Learn how to Change Habits

Thus, if you wanna change your life you need to tackle habits. You need to know how to change habits. Because if you try to constantly change your behavior, that’s costing lots of energy. Behavioral overrides are quite expensive.

Every day, depending on your nature, and your current mental and bodily fitness, you only have a specific capacity of mental resources that you can use per day. That mental resource is very important because you need it to focus and stay emotionally stable. Once your resource is gone, your deplete it, you have to sleep or eat or take some rest. That’s why it’s best to create some habits that you can use to override your current behavior. The best way to do that is learn two things: Learn some macrohabits and learn some microhabits.

Macrohabits and Microhabits

First, learn how you can create habits yourself, and then use that knowledge to enhance your life. For example, let’s take a simple one: flossing your teeth. Most people know that flossing one’s teeth is healthy, but not many people do it. So, how can you now build a habit that will make you floss teeth?

1. Identify something that you can use as a trigger – In our example, wanting to grab your tooth brush can be a trigger, because it makes sense to floss your teeth before you brush your teeth, this could be a good trigger.

2. Make a connection between the habit and the trigger – Make the connection grow stronger by doing the behavior every time you see the trigger. In order for this to work, we need to make the trigger very strong, and the behavior very easy.

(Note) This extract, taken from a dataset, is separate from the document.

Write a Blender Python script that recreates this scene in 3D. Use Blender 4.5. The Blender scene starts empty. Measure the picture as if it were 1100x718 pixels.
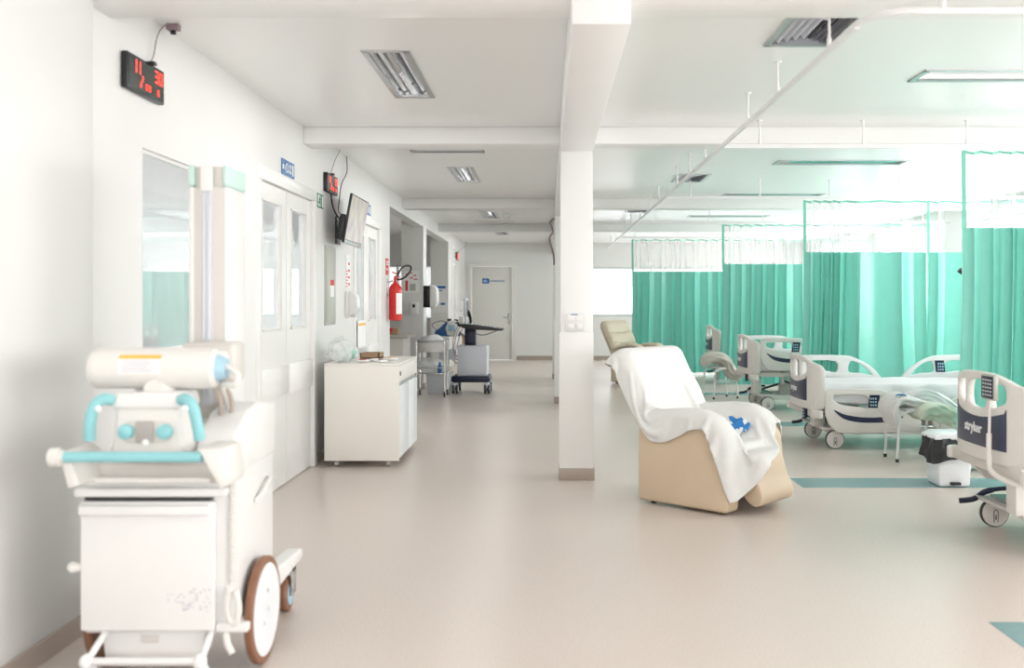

3. The easier the behavior the more likely you are going to do it. – Following our example, for now, the behavior will not be floss all your teeth, but for the first week for example, it will be only floss one teeth. This is actually all you do even if that is very stupid, but that’s gonna be your habit.

Knowing that it will take you 5 minutes to floss all your teeth, you’re more unlikely to actually do it and start skipping it even before the trigger is neurologically burnt into your brain. That’s why it’s important to first make that trigger behavior connection very strong and then go off and make exceptions.

4. Create tricks in your environment. – Once you feel that that connection is pretty strong, you can also make tricks in your environment for example, put your flossing things in front of your tooth brush, because that will help you to focus on that behavior after seeing the trigger. You could also place your tooth brush somewhere else than normal, so that you have a sort of a conscious moment.